[Start of Information provided]

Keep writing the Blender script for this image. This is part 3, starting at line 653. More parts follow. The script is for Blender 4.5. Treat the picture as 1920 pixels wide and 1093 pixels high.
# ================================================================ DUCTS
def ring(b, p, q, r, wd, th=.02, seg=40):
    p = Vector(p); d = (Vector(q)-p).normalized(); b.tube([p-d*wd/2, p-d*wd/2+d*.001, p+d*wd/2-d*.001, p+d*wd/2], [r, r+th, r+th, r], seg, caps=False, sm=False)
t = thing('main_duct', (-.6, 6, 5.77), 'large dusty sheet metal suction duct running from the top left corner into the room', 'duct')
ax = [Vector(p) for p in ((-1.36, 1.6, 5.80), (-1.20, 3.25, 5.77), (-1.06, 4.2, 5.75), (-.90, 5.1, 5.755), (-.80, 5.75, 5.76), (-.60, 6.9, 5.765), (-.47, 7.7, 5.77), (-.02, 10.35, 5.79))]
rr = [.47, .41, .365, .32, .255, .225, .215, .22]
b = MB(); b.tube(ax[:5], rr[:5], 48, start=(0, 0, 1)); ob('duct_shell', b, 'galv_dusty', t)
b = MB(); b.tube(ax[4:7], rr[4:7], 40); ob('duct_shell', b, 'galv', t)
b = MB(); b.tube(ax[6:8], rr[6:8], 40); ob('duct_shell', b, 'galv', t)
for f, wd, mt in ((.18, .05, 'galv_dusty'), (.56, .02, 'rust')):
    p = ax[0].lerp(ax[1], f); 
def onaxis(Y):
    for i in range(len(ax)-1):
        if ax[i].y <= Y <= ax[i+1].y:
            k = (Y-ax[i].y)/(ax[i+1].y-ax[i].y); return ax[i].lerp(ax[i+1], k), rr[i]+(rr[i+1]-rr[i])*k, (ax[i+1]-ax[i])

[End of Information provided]

_Exercise requirements_
Every line above should be written out again exactly as it stands.

_The reply_
Keep writing the Blender script for this image. This is part 3, starting at line 653. More parts follow. The script is for Blender 4.5. Treat the picture as 1920 pixels wide and 1093 pixels high.
# ================================================================ DUCTS
def ring(b, p, q, r, wd, th=.02, seg=40):
    p = Vector(p); d = (Vector(q)-p).normalized(); b.tube([p-d*wd/2, p-d*wd/2+d*.001, p+d*wd/2-d*.001, p+d*wd/2], [r, r+th, r+th, r], seg, caps=False, sm=False)
t = thing('main_duct', (-.6, 6, 5.77), 'large dusty sheet metal suction duct running from the top left corner into the room', 'duct')
ax = [Vector(p) for p in ((-1.36, 1.6, 5.80), (-1.20, 3.25, 5.77), (-1.06, 4.2, 5.75), (-.90, 5.1, 5.755), (-.80, 5.75, 5.76), (-.60, 6.9, 5.765), (-.47, 7.7, 5.77), (-.02, 10.35, 5.79))]
rr = [.47, .41, .365, .32, .255, .225, .215, .22]
b = MB(); b.tube(ax[:5], rr[:5], 48, start=(0, 0, 1)); ob('duct_shell', b, 'galv_dusty', t)
b = MB(); b.tube(ax[4:7], rr[4:7], 40); ob('duct_shell', b, 'galv', t)
b = MB(); b.tube(ax[6:8], rr[6:8], 40); ob('duct_shell', b, 'galv', t)
for f, wd, mt in ((.18, .05, 'galv_dusty'), (.56, .02, 'rust')):
    p = ax[0].lerp(ax[1], f); 
def onaxis(Y):
    for i in range(len(ax)-1):
        if ax[i].y <= Y <= ax[i+1].y:
            k = (Y-ax[i].y)/(ax[i+1].y-ax[i].y); return ax[i].lerp(ax[i+1], k), rr[i]+(rr[i+1]-rr[i])*k, (ax[i+1]-ax[i])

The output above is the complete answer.